Stahle and his team used data from 74 core samples extracted from 30 specimens of millennium-old Montezuma baldcypress trees (Taxodium mucronatum) growing in the canyon of Amealco, Queretaro — only 90 kilometers (56 miles) away from Tenochtitlan, capital of the Aztec empire, and 60 km (37 miles) northeast from Tula, the Toltec state’s main city. Stahle says this tree species, related to North American sequoias, is the only plant in Central America that frequently lives up to one thousand years or more.

“This is the national tree of Mexico, and it tells such an interesting story of the decline of the Mexican empires”, says Stahle, adding that previous tree chronologies for Mexico were only three to four centuries long. “This is the first one that goes back into pre-Hispanic times,”

The researchers determined the year of formation for each tree ring and analyzed what the rings’ growth patterns had to say about how soil moisture varied from growth season to growth season over the years, a parameter directly associated with rainfall. “The beauty of tree rings is that they’re annual: you get an estimate for wetness for every single year — you don’t get it from other archives, not as precisely,” Stahle says.

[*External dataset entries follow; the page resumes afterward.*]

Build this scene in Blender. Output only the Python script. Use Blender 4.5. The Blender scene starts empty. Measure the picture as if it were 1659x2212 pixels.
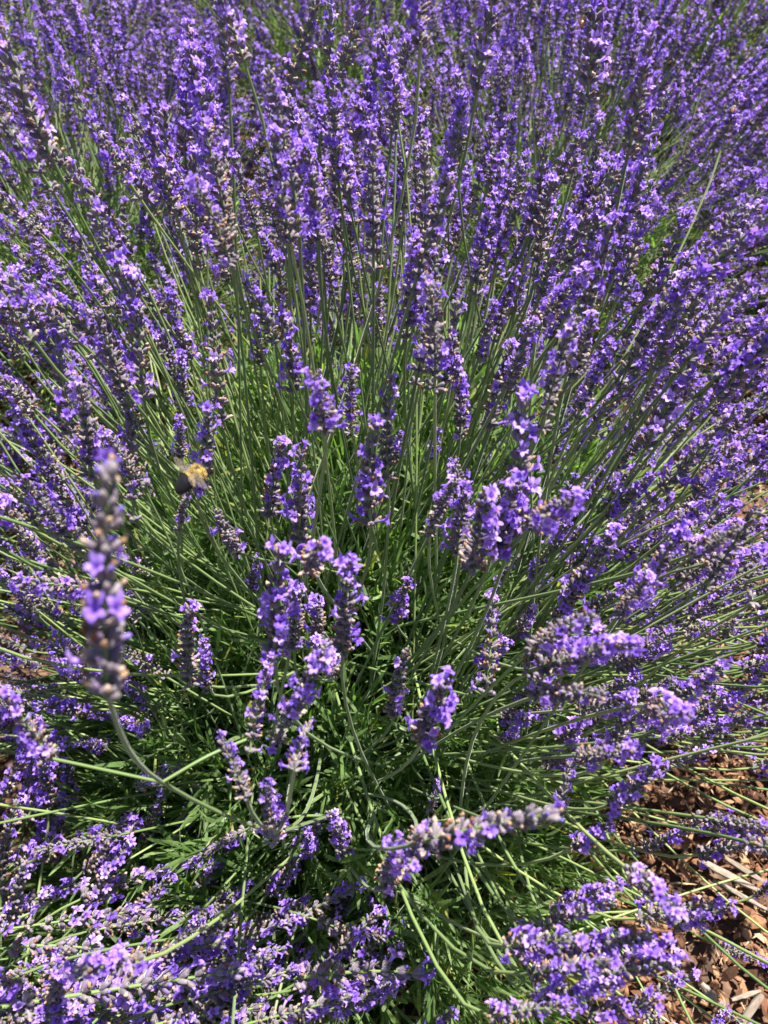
import bpy, math, random
import numpy as np

rng = np.random.default_rng(7)
random.seed(7)
scene = bpy.context.scene
R = math.radians

# ------------------------------------------------------------------ camera, sky, sun, exposure
CAM = np.array([0.0, 0.0, 1.15])
PITCH = 50.0
FOV = 66.0
cam_data = bpy.data.cameras.new("camera")
cam_data.sensor_fit = 'VERTICAL'
cam_data.sensor_height = 36.0
cam_data.lens = 18.0 / math.tan(R(FOV / 2))
cam_data.clip_start = 0.01
cam_data.clip_end = 1000
cam_data.dof.use_dof = True
cam_data.dof.focus_distance = 0.72
cam_data.dof.aperture_fstop = cam_data.lens / 3.1
cam = bpy.data.objects.new("camera", cam_data)
cam.location = CAM
cam.rotation_euler = (R(90 - PITCH), 0, 0)
scene.collection.objects.link(cam)
scene.camera = cam

SUN_EL, SUN_AZ = 66.0, 40.0          # azimuth measured clockwise from straight ahead (+Y)
world = bpy.data.worlds.new("World")
scene.world = world
world.use_nodes = True
nt = world.node_tree
sky = nt.nodes.new("ShaderNodeTexSky")
sky.sky_type = 'NISHITA'
sky.sun_disc = False
sky.sun_elevation = R(SUN_EL)
sky.sun_rotation = R(SUN_AZ)
bg = nt.nodes["Background"]
nt.links.new(sky.outputs[0], bg.inputs[0])
bg.inputs[1].default_value = 0.05

sun_data = bpy.data.lights.new("sun", 'SUN')
sun_data.energy = 5.0
sun_data.angle = R(0.53)
sun_data.color = (1.0, 0.96, 0.90)
sun = bpy.data.objects.new("sun", sun_data)
sun.rotation_euler = (R(90 - SUN_EL), 0, R(180 - SUN_AZ))
scene.collection.objects.link(sun)

scene.view_settings.view_transform = 'Standard'
scene.view_settings.look = 'None'
scene.view_settings.exposure = 1.62
scene.view_settings.gamma = 1
scene.cycles.max_bounces = 8
scene.cycles.diffuse_bounces = 3
scene.cycles.transmission_bounces = 4
scene.cycles.transparent_max_bounces = 6

# photograph measured in a 1659 x 2212 grid -> a world point at a given distance along the lens axis
FPX = 1106.0 / math.tan(R(FOV / 2))
FW = np.array([0, math.cos(R(PITCH)), -math.sin(R(PITCH))])
UP = np.array([0, math.sin(R(PITCH)), math.cos(R(PITCH))])
RT = np.array([1.0, 0, 0])


def ray(px, py):
    return FW + RT * (px - 829.5) / FPX - UP * (py - 1106.0) / FPX


def at(px, py, d):
    return CAM + ray(px, py) * d


def project(p):
    q = np.asarray(p) - CAM
    d = q @ FW
    return 829.5 + (q @ RT) / d * FPX, 1106.0 - (q @ UP) / d * FPX, d


def nrm(v):
    v = np.asarray(v, float)
    return v / max(np.linalg.norm(v), 1e-9)


# ------------------------------------------------------------------ materials
def new_mat(name):
    m = bpy.data.materials.new(name)
    m.use_nodes = True
    t = m.node_tree
    t.nodes.clear()
    out = t.nodes.new("ShaderNodeOutputMaterial")
    return m, t, out


def ramp(t, fac, stops):
    n = t.nodes.new("ShaderNodeValToRGB")
    cr = n.color_ramp
    while len(cr.elements) < len(stops):
        cr.elements.new(0.5)
    for e, (p, c) in zip(cr.elements, stops):
        e.position = p
        e.color = (*c, 1)
    t.links.new(fac, n.inputs[0])
    return n.outputs[0]


def attr(t, name):
    n = t.nodes.new("ShaderNodeAttribute")
    n.attribute_name = name
    return n.outputs["Fac"]


def mixc(t, fac, a, b, mode='MIX'):
    n = t.nodes.new("ShaderNodeMix")
    n.data_type = 'RGBA'
    n.blend_type = mode
    if isinstance(fac, float):
        n.inputs[0].default_value = fac
    else:
        t.links.new(fac, n.inputs[0])
    for k, s in ((6, a), (7, b)):
        if isinstance(s, tuple):
            n.inputs[k].default_value = (*s, 1)
        else:
            t.links.new(s, n.inputs[k])
    return n.outputs[2]


def plant_mat(name, stops, along=None, rough=0.6, trans=0.0, tcol=None, sheen=0.0, noise=None, bump=0.0, spec=0.4):
    m, t, out = new_mat(name)
    col = ramp(t, attr(t, "tone"), stops)
    if along:
        col = mixc(t, ramp(t, attr(t, "along"), along[1]), col, along[0])
    nz = None
    if noise or bump:
        tc = t.nodes.new("ShaderNodeTexCoord")
        nz = t.nodes.new("ShaderNodeTexNoise")
        nz.inputs["Scale"].default_value = noise or 300.0
        nz.inputs["Detail"].default_value = 3
        t.links.new(tc.outputs["Object"], nz.inputs["Vector"])
        if noise:
            v = ramp(t, nz.outputs[0], [(0.3, (0.7, 0.7, 0.7)), (0.7, (1.2, 1.2, 1.2))])
            col = mixc(t, 1.0, col, v, 'MULTIPLY')
    p = t.nodes.new("ShaderNodeBsdfPrincipled")
    t.links.new(col, p.inputs["Base Color"])
    p.inputs["Roughness"].default_value = rough
    p.inputs["Specular IOR Level"].default_value = spec
    if sheen:
        p.inputs["Sheen Weight"].default_value = sheen
        p.inputs["Sheen Roughness"].default_value = 0.35
    if bump:
        b = t.nodes.new("ShaderNodeBump")
        b.inputs["Strength"].default_value = bump
        b.inputs["Distance"].default_value = 0.0005
        t.links.new(nz.outputs[0], b.inputs["Height"])
        t.links.new(b.outputs[0], p.inputs["Normal"])
    sh = p.outputs[0]
    if trans:
        tr = t.nodes.new("ShaderNodeBsdfTranslucent")
        if tcol:
            t.links.new(mixc(t, 1.0, col, tcol, 'MULTIPLY'), tr.inputs[0])
        else:
            t.links.new(col, tr.inputs[0])
        mx = t.nodes.new("ShaderNodeMixShader")
        mx.inputs[0].default_value = trans
        t.links.new(sh, mx.inputs[1])
        t.links.new(tr.outputs[0], mx.inputs[2])
        sh = mx.outputs[0]
    t.links.new(sh, out.inputs[0])
    return m


M_CALYX = plant_mat("calyx_grey_violet",
                    [(0.0, (0.090, 0.066, 0.096)), (0.4, (0.150, 0.118, 0.142)), (0.75, (0.23, 0.195, 0.20)), (1.0, (0.16, 0.105, 0.20))],
                    along=((0.22, 0.25, 0.14), [(0.0, (0.55, 0.55, 0.55)), (0.35, (0, 0, 0))]), rough=0.65, sheen=0.4, trans=0.10)
M_PETAL = plant_mat("violet_petal",
                    [(0.0, (0.24, 0.120, 0.64)), (0.5, (0.37, 0.21, 0.78)), (1.0, (0.56, 0.38, 0.88))],
                    along=((0.10, 0.02, 0.28), [(0.0, (1, 1, 1)), (0.45, (0, 0, 0))]), rough=0.5, trans=0.42, tcol=(1.25, 1.1, 1.2), spec=0.25)
M_BUD = plant_mat("blue_violet_bud", [(0.0, (0.09, 0.06, 0.30)), (1.0, (0.20, 0.13, 0.50))], rough=0.5, trans=0.1)
M_DRY = plant_mat("withered_petal", [(0.0, (0.20, 0.085, 0.035)), (0.5, (0.36, 0.22, 0.13)), (1.0, (0.50, 0.38, 0.30))], rough=0.8, trans=0.2)
M_STEM = plant_mat("flower_stem_green", [(0.0, (0.11, 0.18, 0.055)), (0.6, (0.20, 0.28, 0.09)), (1.0, (0.31, 0.37, 0.13))],
                   rough=0.45, sheen=0.25, trans=0.2, tcol=(1.2, 1.5, .7))
M_LEAF = plant_mat("lavender_leaf", [(0.0, (0.072, 0.135, 0.036)), (0.55, (0.145, 0.230, 0.070)), (0.9, (0.25, 0.33, 0.15)), (1.0, (0.34, 0.33, 0.08))],
                   rough=0.42, trans=0.5, tcol=(1.4, 1.75, 0.6), sheen=0.15, noise=220.0)
M_WOOD = plant_mat("woody_twig", [(0.0, (0.07, 0.05, 0.035)), (1.0, (0.16, 0.12, 0.08))], rough=0.9, noise=150.0)
MATS = [M_CALYX, M_PETAL, M_BUD, M_DRY, M_STEM, M_LEAF, M_WOOD]
CAL, PET, BUD, DRY, STM, LEF, WOD = range(7)


# ------------------------------------------------------------------ quad-mesh accumulation
class Tm:
    """a small quad mesh: vertices, quads, material per quad, tone and along per vertex"""
    def __init__(s, v, f, mat, tone=None, along=None):
        s.v = np.asarray(v, float).reshape(-1, 3)
        s.f = np.asarray(f, int).reshape(-1, 4)
        s.m = np.full(len(s.f), mat, int) if np.isscalar(mat) else np.asarray(mat, int)
        n = len(s.v)
        s.t = np.full(n, 0.5) if tone is None else np.broadcast_to(np.asarray(tone, float), (n,)).copy()
        s.a = np.ones(n) if along is None else np.broadcast_to(np.asarray(along, float), (n,)).copy()

    def moved(s, M, t, tone=None):
        return Tm(s.v @ np.asarray(M).T + t, s.f, s.m, s.t if tone is None else np.full(len(s.v), tone), s.a)


def join(parts):
    o = np.cumsum([0] + [len(p.v) for p in parts])
    return Tm(np.concatenate([p.v for p in parts]), np.concatenate([p.f + k for p, k in zip(parts, o)]),
              np.concatenate([p.m for p in parts]), np.concatenate([p.t for p in parts]), np.concatenate([p.a for p in parts]))


def many(tm, Ms, ts, tones=None, keep=0.0):
    """k copies of tm as one Tm; tones shift or replace the tone"""
    k, n = len(Ms), len(tm.v)
    v = np.einsum('kij,nj->kni', Ms, tm.v) + ts[:, None, :]
    f = (tm.f[None] + (np.arange(k) * n)[:, None, None]).reshape(-1, 4)
    t = np.tile(tm.t, (k, 1))
    if tones is not None:
        t = np.clip(t * keep + np.asarray(tones)[:, None], 0, 1)
    return Tm(v.reshape(-1, 3), f, np.tile(tm.m, k), t.ravel(), np.tile(tm.a, k))


def mesh_of(name, tm, mats, smooth=True):
    used = sorted(set(tm.m.tolist()))
    me = bpy.data.meshes.new(name)
    nf = len(tm.f)
    me.vertices.add(len(tm.v))
    me.vertices.foreach_set("co", tm.v.astype(np.float32).ravel())
    me.loops.add(nf * 4)
    me.loops.foreach_set("vertex_index", tm.f.astype(np.int32).ravel())
    me.polygons.add(nf)
    me.polygons.foreach_set("loop_start", (np.arange(nf) * 4).astype(np.int32))
    lut = np.zeros(max(used) + 1, np.int32)
    for i, u in enumerate(used):
        lut[u] = i
        me.materials.append(mats[u])
    me.polygons.foreach_set("material_index", lut[tm.m])
    me.polygons.foreach_set("use_smooth", np.full(nf, smooth))
    for nm, arr in (("tone", tm.t), ("along", tm.a)):
        a = me.attributes.new(nm, 'FLOAT', 'POINT')
        a.data.foreach_set("value", arr.astype(np.float32))
    me.update(calc_edges=True)
    return me


def obj(name, data, parent=None, loc=None):
    o = bpy.data.objects.new(name, data)
    scene.collection.objects.link(o)
    if parent is not None:
        o.parent = parent
    if loc is not None:
        o.location = loc
    return o


def tag(o, label=None, category=None, group=None, kind=None):
    for k, v in (("label", label), ("category", category), ("group", group), ("kind", kind)):
        if v:
            o[k] = v
    return o


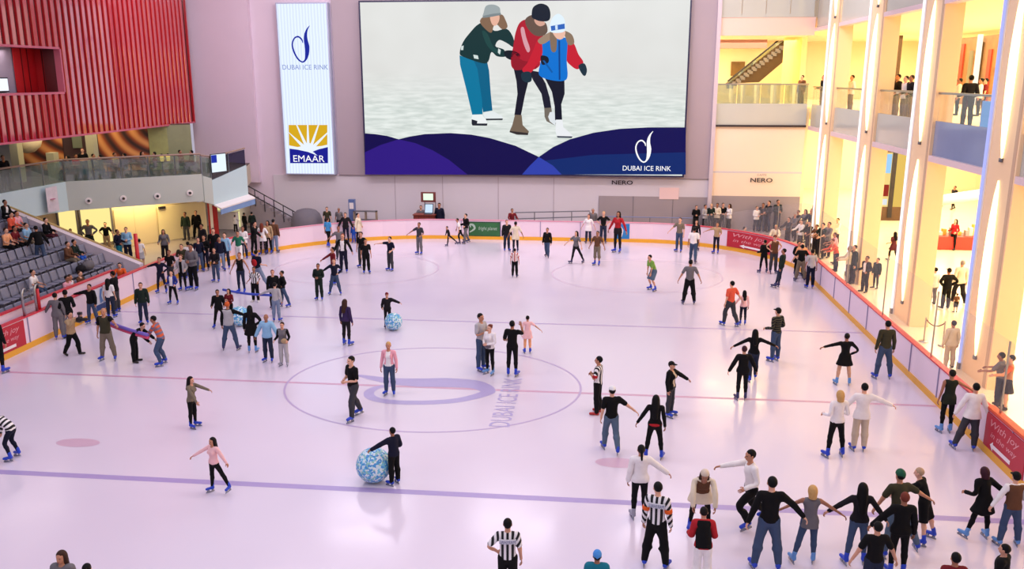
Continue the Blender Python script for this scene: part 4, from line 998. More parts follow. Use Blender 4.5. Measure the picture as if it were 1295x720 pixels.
for px,py in ((112,254),(156,251),(199,248),(240,244)):
    c=onplane(px,py,B,[.607,-.795,0]); d=np.array([.607,-.795,0]); mb=MB(); mb.tube([c-d*.02,c+d*.05],.17,WHITE,n=16); mb.tube([c+d*.04,c+d*.12],.07,DARK,n=10); o=mb.build('spotlight'); tag(o,{112:'round spotlight nearest the paper notice',156:'round spotlight second from the paper notice',199:'round spotlight third from the paper notice',240:'round spotlight nearest the curved glass end'}[px]+' on the grey balcony front','light','balcony spotlights')
bal('side part of the cafe balcony with pale fascia above the stands',A,B,panes=4,bot=(3.2,zb_),fm=BGL)
c=onplane(63,252,B,[1,.05,0]); a1=onplane(55,238,B,[1,.05,0]);a2=onplane(72,266,B,[1,.05,0])
mb=MB(); mb.prism([(c[0]+.1,a1[1],a2[2]),(c[0]+.1,a2[1],a2[2]),(c[0]+.1,a2[1],a1[2]),(c[0]+.1,a1[1],a1[2])],(.02,0,0),mat('poster_paper',(206,196,204),.6,var=.25,scale=3)); mb.lathe([(0,0),(.16,0),(.16,.03),(0,.03)],(c[0]+.13,c[1],c[2]),mat('poster_pink',(196,120,150),.6)); tag(mb.build('notice'),'white paper notice with pink print on the pale balcony side','notice')
bal('curved glass fronted end of the cafe balcony next to the back wall',D,E_,top=(4.0,4.62),bot=(2.55,2.85),rail=(5.3,5.62),fm=BGL,gm=glass('dark_glass',(.35,.36,.40),.1,(90,90,100)),panes=2)
bal('short post-framed joint of the cafe balcony at its corner',C+u*.05,D,top=(4.35,4.1),bot=(2.85,2.6),rail=(5.5,5.35),panes=1)
a=onplane(265,195,D,[2.6,-1,0]);b=onplane(283,217,D,[2.6,-1,0])
e=empty('screen',a+[.1,-.1,0],'bright white screen with blue corner at the balcony end','screen'); mb=MB(); du=(E_-D)/np.linalg.norm(E_-D); hh=a[2]-b[2]; wd=1.15
mb.prism([(0,0,-hh),(*(du*wd)[:2],-hh),(*(du*wd)[:2],0),(0,0,0)],(-.06,.03,0),DARK); mb.build('case',e)
mb=MB(); k=np.array([.02,-.01,0]); mb.poly([k+[0,0,-hh+.04],k+du*(wd-.04)+[0,0,-hh+.04],k+du*(wd-.04)+[0,0,-.04],k+[0,0,-.04]],mat('screen_glow',(226,240,250),.3,emit=1)); mb.poly([k*1.4+[0,0,-.5],k*1.4+du*.42+[0,0,-.5],k*1.4+du*.42+[0,0,-.06],k*1.4+[0,0,-.06]],mat('screen_blue',(30,50,170),.3,emit=.9)); mb.build('display',e)
# balcony floor slab
mb=MB(); mb.prism([(*(A+[-.2,0,0])[:2],zb_+.1),(*(B-[.2,-.1,0])[:2],zb_+.1),(*(C+nn*.2)[:2],zb_+.1),(*(D-[.2,0,0])[:2],zb_+.1),(-21.5,50,zb_+.1),(-23,54.9,zb_+.1),(-44,54.9,zb_+.1),(-44,36,zb_+.1)],(0,0,1.24),mat('soffit',(190,180,160),.6,var=.03)); mb.prism([(v[0],v[1],zb_+1.34) for v in mb.V[:8]],(0,0,.012),mat('cafe_floor',(74,56,48),.5,var=.2,scale=2)); struct(mb.build('floor_balcony'))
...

“This research… highlights the role fine-grained climate data can play in helping us understand the trajectories of past human societies,” says David Anderson, an archaeologist at the University of Tennessee, Knoxville who was not involved in the new study. “This study will prompt a great deal of follow-up research by archaeologists and paleoclimatologists alike, and offers lessons for our own civilization — specifically how vulnerable complex societies may be to drought-induced crop failures.”

This research received funding from the National Science Foundation’s Paleoclimatology Program and the Inter-American Institute for Global Change Research.